Discussion in 'Politics' started by chuck.ells, Jan 22, 2008.

  1. Lawyers make hay while the sun shines.

    http://seattlepi.nwsource.com/business/348265_realestate22.html?source=rss

    Unhappy home buyer, feeling misled on price, sues agent
    By DAVID STREITFELD
    THE NEW YORK TIMES
    CARLSBAD, Calif. -- Marty Ummel believes she paid too much for her house. So do millions of other people who bought at the peak of the housing boom.
    What makes Ummel different is that she is suing her agent, saying it was all his fault.
    Ummel claims that the agent hid the information that similar homes in the neighborhood were selling for less because he feared she would back out and he would lose his $30,000 commission.
    Real estate lawyers and brokers say the case, which goes to trial in North County Superior Court on Monday, is likely to be the first of many in which regretful or resentful buyers seek redress from the agents who found them a home and arranged its purchase.
    "When your house appreciates $100,000 in the first six months, you're not quite as concerned that maybe the valuation was $25,000 or $50,000 off," said Clifford Horner of the law firm Horner & Singer. "But when your house goes down, you ask: 'Who might have led me astray here?' "
    Agents representing buyers rarely had the opportunity to make mistakes during the last real estate boom, in the late 1980s, because the job hardly existed then. For decades, residential transactions almost always involved brokers who, whatever assistance they gave the buyer, legally represented only the seller. The long boom that began in the late 1990s put an end to that one-sided world. As prices spiked, buyer's agents and brokers became popular as sounding boards, advisers and negotiators. The National Association of Realtors estimates they are now involved in two-thirds of all residential purchases.
    That makes this the first housing collapse in which large numbers of buyers had a real estate professional explicitly looking after their interests. The Ummel case poses the question: In a relationship built on trust, where promises are rarely written down and where -- as in this case -- there is no signed contract, what are the exact obligations of these representatives in guiding their clients through a sizzling market?
    "Agents have a lot of fiduciary duties, but they don't make money unless they close the sale," said Joel Ruben, a real estate lawyer in Manhattan Beach, Calif. "In an inflated market, there are built-in temptations to cut corners."
    The defendant in the Ummel case is Mike Little, a veteran agent with ReMax Associates. He will argue that Marty Ummel, who brought the case with her husband, Vernon, is trying to shift the blame for the couple's own failures of research and due diligence.
    "They simply didn't do what is expected of a knowledgeable, sophisticated buyer, and are now looking for someone other than themselves to take responsibility," Roger Holtsclaw, an agent who was hired by Little as an expert witness, said in a court deposition.
    Horner, the lawyer, said valuation is a tricky area for brokers.
    "Brokers aren't appraisers," said Horner, one of the writers of a guide to suing brokers. "They have no obligation to opine about value. But once they do, it becomes a gray area whether it's puffery or a misstatement of a known fact."
    Most people who made a bad real estate deal might wince and move on, but people who know Marty Ummel describe her as unusually determined. She spent a year picketing ReMax offices on weekends.
    Vernon Ummel, an administrator at Dominican University, gave her his permission to pursue the case, on one condition: "Don't tell me how much the legal fees are." So far, the bills come to $75,000, more than Marty Ummel's annual salary as a fundraiser at California State University-San Marcos.
    "I do not think I'm obsessive-compulsive, but I am 114 pounds of absolute perseverance," Marty Ummel said.
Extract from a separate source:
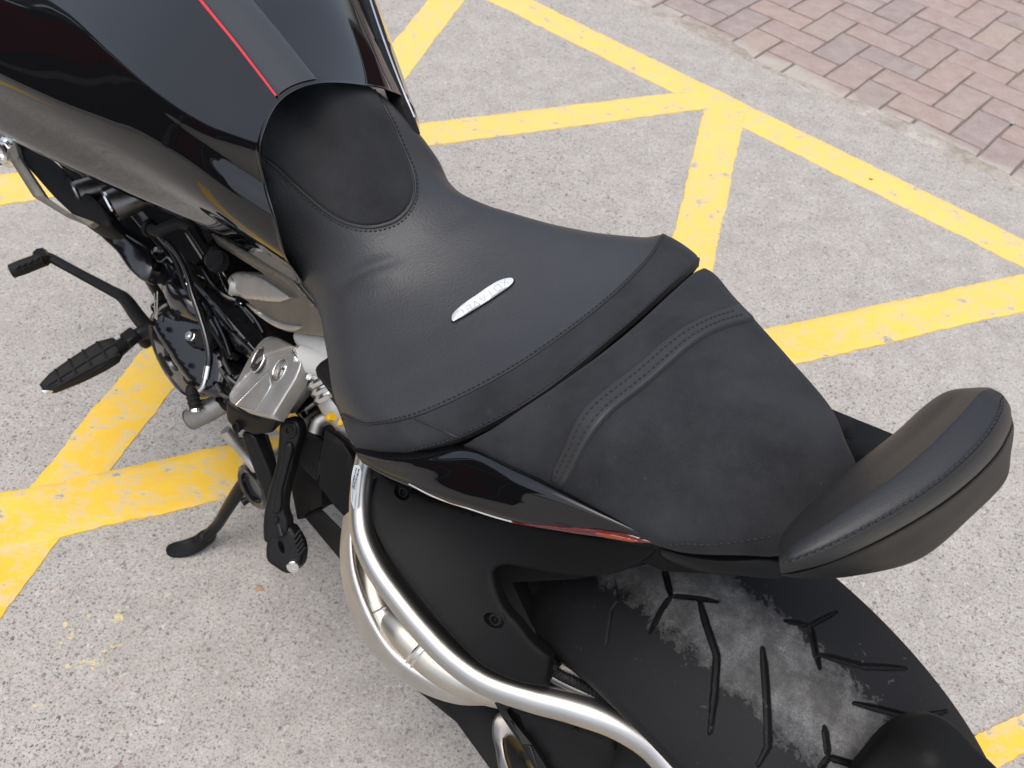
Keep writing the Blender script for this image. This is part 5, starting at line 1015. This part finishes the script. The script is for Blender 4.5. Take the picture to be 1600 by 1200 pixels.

    It was bound to happen. :)
     
  2. " Clifford Horner of the law firm Horner & Singer. "But when your house goes down, you ask: 'Who might have led me astray here?' "

    Ha, no sense in looking in the mirror. I'm sure if she put effort in dd of buying her home as she did picketing Re max, she wouldn't be in this situation.

    (Sigh) The broker, the baker, the candlestick maker, dem dere trial lawyers will get sumbody for sumtin.
     
  3. A buyers agent looks after the interest of the buyer, no?
    I mean, when a buyer hirer's a buyers agent, the DD rest on the agents shoulders, it would seem.
     
  4. tkolber

    tkolber

    The first issue is if the property was purchased at market value at the time of purchase. This can be determined reasonably close by reviewing comps and properties for sale.

    The appraiser and the loan broker are just trying to make the deal happen and their opinion of the value is used to justify the quality of the loan, but not indicative of true market value.

    The part where the agent is dead wrong is by representing the client for $30g's and then allowing the statement used against them to be "They simply didn't do what is expected of a knowledgable, sophisticated buyer..."

    That the agent withheld comps in order to earn that commission I'd say $30g's might just be enough incentive for an agent to place their interest over the client's.

    Our job is to inform the buyers and sellers so they can make knowledgable, sophisticated decisions. But, we all know that agents don't exactly have a history of being transparent now don't we?

    This is why I formed U.S. Real Estate Depot. Flat fee commissions are the future of real estate transactions. Since our commission is the same for every property our incentive is the same also. Not only that, because of the low flat fee there is not enough incentive to mislead the consumer just to make a deal.

    Besides if the consumer is supposed to be this knowledgable, sophisticated buyer then what is the agent doing for the $30g's, opening the front door?